DESCRIPTION OF THE TASK |
Extract the first line through the line containing "S.render.resolution_x, S.render.resolution_y = 1024, 768" from the listing below, exactly as written.

DATA EXCERPT |
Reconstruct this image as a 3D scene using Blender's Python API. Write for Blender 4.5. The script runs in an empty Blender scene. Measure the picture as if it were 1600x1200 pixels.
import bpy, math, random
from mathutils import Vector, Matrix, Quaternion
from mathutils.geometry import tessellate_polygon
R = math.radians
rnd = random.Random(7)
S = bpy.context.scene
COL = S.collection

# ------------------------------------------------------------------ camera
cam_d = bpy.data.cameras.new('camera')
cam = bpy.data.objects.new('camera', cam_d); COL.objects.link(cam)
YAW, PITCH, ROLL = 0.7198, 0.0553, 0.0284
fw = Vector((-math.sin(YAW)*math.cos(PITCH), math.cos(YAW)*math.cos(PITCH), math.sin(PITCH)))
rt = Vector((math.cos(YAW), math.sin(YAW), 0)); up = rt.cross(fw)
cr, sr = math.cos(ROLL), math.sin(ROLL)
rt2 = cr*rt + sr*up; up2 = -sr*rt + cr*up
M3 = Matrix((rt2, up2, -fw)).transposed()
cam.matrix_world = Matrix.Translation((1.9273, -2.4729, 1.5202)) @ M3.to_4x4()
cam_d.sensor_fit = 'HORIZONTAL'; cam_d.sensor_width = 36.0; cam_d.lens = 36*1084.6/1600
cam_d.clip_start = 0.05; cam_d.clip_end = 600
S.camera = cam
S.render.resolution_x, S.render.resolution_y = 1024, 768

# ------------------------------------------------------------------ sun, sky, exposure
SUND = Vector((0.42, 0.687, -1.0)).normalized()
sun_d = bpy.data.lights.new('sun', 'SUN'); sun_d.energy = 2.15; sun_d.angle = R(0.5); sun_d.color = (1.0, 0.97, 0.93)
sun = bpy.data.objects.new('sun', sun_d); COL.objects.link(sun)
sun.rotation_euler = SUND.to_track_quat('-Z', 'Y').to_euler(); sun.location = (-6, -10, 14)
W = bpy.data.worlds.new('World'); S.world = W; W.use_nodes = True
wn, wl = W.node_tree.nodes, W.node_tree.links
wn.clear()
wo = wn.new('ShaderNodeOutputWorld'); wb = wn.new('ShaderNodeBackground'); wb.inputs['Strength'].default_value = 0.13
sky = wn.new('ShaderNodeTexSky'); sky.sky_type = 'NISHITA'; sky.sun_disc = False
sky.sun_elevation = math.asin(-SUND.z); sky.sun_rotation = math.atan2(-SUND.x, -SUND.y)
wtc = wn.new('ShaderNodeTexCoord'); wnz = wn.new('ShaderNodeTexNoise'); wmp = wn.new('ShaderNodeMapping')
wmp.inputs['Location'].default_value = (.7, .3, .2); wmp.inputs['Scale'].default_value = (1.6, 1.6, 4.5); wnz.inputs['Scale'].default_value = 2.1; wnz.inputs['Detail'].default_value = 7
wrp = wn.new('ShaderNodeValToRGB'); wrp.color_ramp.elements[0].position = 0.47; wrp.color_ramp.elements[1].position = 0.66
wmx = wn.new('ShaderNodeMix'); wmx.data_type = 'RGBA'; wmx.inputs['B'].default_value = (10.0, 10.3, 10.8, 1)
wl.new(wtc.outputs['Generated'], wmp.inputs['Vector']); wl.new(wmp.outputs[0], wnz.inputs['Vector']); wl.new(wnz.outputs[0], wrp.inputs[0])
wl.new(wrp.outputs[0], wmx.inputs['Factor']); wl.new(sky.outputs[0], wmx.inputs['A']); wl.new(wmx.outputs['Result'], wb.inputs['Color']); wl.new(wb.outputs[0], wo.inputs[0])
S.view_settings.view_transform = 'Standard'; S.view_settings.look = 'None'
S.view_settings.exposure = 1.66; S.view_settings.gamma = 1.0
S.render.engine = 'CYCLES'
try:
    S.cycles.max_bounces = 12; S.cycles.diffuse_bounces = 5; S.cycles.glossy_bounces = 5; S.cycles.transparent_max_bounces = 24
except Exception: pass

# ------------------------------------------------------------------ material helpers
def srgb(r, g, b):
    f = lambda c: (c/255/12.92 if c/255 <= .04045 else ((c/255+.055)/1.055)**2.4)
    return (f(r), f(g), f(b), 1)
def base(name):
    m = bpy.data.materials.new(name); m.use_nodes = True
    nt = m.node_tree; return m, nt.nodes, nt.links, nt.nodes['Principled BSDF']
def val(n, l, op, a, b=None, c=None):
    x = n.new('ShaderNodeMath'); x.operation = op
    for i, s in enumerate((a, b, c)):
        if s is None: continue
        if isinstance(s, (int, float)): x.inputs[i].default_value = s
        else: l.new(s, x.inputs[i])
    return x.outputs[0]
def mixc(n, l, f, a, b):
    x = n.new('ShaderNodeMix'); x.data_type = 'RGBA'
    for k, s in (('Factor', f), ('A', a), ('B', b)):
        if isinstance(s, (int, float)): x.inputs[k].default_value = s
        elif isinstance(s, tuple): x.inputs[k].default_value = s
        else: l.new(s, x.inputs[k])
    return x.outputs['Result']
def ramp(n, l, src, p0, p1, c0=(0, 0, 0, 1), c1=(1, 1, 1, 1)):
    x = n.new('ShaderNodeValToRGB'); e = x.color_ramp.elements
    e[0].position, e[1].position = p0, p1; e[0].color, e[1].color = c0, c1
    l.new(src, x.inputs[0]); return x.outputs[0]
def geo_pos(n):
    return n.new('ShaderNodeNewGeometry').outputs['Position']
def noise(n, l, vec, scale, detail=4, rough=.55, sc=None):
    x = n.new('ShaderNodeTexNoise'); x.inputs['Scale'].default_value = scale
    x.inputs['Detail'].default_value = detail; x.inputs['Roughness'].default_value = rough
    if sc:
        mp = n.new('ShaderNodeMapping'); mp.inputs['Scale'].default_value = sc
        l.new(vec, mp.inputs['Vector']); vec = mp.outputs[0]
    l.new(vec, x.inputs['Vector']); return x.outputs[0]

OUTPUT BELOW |
Reconstruct this image as a 3D scene using Blender's Python API. Write for Blender 4.5. The script runs in an empty Blender scene. Measure the picture as if it were 1600x1200 pixels.
import bpy, math, random
from mathutils import Vector, Matrix, Quaternion
from mathutils.geometry import tessellate_polygon
R = math.radians
rnd = random.Random(7)
S = bpy.context.scene
COL = S.collection

# ------------------------------------------------------------------ camera
cam_d = bpy.data.cameras.new('camera')
cam = bpy.data.objects.new('camera', cam_d); COL.objects.link(cam)
YAW, PITCH, ROLL = 0.7198, 0.0553, 0.0284
fw = Vector((-math.sin(YAW)*math.cos(PITCH), math.cos(YAW)*math.cos(PITCH), math.sin(PITCH)))
rt = Vector((math.cos(YAW), math.sin(YAW), 0)); up = rt.cross(fw)
cr, sr = math.cos(ROLL), math.sin(ROLL)
rt2 = cr*rt + sr*up; up2 = -sr*rt + cr*up
M3 = Matrix((rt2, up2, -fw)).transposed()
cam.matrix_world = Matrix.Translation((1.9273, -2.4729, 1.5202)) @ M3.to_4x4()
cam_d.sensor_fit = 'HORIZONTAL'; cam_d.sensor_width = 36.0; cam_d.lens = 36*1084.6/1600
cam_d.clip_start = 0.05; cam_d.clip_end = 600
S.camera = cam
S.render.resolution_x, S.render.resolution_y = 1024, 768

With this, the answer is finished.